** Begin **

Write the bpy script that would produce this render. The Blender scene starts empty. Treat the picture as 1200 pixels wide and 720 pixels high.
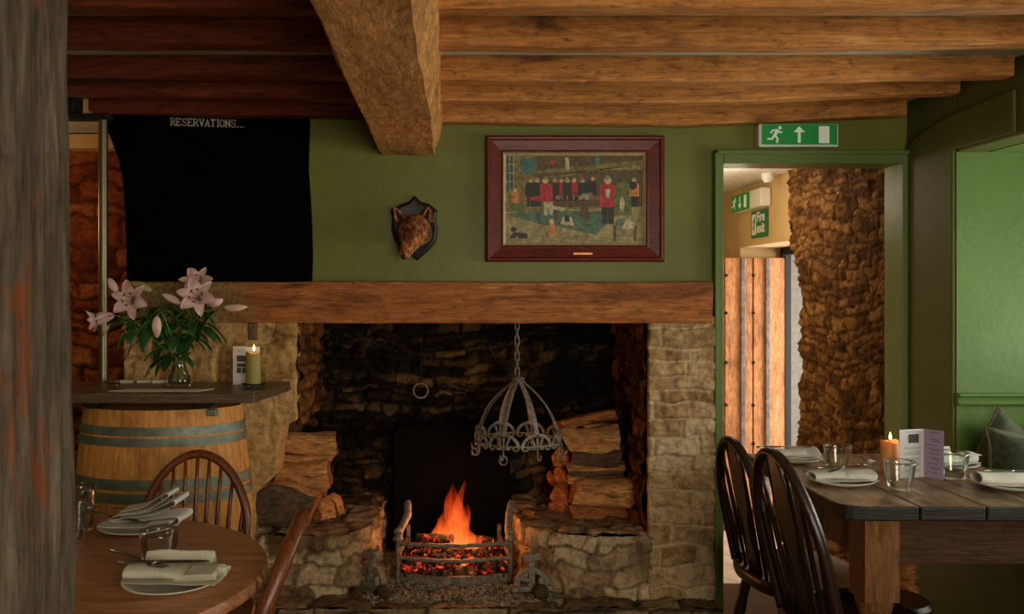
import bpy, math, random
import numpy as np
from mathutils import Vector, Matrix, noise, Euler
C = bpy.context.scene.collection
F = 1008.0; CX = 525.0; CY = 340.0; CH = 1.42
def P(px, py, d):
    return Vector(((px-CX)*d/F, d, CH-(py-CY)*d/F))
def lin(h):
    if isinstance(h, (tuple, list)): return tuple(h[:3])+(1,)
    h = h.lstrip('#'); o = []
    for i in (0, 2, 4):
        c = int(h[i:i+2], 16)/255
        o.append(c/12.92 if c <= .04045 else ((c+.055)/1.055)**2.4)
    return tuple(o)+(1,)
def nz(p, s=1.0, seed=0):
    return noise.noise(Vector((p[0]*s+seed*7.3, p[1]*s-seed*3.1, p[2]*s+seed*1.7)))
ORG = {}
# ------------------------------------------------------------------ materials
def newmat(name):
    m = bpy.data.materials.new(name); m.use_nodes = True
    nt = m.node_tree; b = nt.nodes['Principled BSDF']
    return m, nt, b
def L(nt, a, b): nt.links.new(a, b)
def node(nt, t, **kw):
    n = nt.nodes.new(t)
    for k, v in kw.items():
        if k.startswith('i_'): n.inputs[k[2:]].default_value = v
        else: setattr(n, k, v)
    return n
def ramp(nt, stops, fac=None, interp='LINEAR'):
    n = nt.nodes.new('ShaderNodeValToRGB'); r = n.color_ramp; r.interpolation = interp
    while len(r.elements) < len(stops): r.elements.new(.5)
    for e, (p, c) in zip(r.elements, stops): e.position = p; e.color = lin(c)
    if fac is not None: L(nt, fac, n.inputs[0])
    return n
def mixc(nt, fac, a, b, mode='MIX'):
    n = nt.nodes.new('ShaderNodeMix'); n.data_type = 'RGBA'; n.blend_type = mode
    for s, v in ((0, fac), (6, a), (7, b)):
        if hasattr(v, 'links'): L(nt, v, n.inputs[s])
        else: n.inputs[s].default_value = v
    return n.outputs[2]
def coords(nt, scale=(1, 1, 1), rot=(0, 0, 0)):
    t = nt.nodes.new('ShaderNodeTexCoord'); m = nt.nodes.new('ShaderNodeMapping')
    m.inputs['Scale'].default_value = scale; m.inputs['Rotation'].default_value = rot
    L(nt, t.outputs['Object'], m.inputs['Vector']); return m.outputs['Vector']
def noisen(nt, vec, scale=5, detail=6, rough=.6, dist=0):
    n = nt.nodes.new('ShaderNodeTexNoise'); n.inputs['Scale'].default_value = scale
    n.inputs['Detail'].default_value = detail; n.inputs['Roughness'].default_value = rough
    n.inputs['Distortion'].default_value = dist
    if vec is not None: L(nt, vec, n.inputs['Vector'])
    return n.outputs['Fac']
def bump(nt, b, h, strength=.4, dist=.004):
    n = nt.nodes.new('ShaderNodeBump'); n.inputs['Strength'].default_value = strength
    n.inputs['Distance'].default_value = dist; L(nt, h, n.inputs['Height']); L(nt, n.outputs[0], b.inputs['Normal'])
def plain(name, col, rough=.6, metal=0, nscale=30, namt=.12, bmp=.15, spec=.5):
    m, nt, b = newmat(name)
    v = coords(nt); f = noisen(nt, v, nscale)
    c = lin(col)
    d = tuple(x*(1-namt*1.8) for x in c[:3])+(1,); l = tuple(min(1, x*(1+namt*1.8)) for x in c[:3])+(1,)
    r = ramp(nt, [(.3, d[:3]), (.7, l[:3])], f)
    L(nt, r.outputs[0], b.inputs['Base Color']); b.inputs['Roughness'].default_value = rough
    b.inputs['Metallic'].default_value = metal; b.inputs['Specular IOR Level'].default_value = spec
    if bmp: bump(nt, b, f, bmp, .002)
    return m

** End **

WHAT TO DO: For this exercise, gather every line of the data that contains the word "scene".

THE COMPLETED TASK:
Write the bpy script that would produce this render. The Blender scene starts empty. Treat the picture as 1200 pixels wide and 720 pixels high.
C = bpy.context.scene.collection